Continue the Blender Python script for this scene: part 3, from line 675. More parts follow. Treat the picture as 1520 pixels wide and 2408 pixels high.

...

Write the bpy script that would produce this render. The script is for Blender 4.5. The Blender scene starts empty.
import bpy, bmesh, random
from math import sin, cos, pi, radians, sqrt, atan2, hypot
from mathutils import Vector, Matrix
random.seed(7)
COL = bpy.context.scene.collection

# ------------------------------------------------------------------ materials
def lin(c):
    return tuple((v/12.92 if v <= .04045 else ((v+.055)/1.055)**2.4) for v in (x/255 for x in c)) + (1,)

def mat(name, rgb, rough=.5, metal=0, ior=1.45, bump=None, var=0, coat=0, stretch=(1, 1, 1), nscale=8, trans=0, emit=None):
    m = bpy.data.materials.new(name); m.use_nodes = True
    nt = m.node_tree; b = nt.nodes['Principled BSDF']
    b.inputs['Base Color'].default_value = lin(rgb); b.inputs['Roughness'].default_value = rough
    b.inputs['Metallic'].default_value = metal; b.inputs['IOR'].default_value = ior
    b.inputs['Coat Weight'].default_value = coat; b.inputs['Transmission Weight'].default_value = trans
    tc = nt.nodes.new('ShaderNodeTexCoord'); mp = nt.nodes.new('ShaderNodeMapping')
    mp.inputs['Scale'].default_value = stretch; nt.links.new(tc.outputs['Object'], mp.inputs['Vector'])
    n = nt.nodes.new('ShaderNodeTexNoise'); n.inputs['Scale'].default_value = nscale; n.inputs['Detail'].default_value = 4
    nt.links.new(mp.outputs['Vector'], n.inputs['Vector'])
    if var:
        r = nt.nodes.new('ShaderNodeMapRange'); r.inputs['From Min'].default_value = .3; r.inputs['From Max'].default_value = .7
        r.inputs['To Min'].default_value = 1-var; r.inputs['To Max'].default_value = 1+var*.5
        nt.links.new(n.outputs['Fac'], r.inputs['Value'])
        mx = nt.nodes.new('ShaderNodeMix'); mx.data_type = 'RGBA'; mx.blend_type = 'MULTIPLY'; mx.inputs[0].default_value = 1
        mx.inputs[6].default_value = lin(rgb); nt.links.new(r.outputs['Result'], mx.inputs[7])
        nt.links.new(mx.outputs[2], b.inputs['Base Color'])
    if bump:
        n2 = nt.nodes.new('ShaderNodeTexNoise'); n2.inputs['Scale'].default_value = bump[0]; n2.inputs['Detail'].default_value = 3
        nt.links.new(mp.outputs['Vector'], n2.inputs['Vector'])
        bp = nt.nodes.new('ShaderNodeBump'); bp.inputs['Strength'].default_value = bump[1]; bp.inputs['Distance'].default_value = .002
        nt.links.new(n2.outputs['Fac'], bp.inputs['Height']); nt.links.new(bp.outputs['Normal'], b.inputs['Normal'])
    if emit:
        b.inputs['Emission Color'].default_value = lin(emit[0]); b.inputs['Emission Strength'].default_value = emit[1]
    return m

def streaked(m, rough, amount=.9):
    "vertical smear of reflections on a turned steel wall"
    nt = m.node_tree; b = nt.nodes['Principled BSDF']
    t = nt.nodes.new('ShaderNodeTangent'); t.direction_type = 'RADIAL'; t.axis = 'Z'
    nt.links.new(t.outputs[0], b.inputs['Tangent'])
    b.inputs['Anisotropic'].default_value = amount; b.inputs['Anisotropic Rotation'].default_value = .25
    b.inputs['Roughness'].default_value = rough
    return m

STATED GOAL
Scan the material line by line and report each one that contains "this".

THE REPLY
Continue the Blender Python script for this scene: part 3, from line 675. More parts follow. Treat the picture as 1520 pixels wide and 2408 pixels high.
Write the bpy script that would produce this render. The script is for Blender 4.5. The Blender scene starts empty.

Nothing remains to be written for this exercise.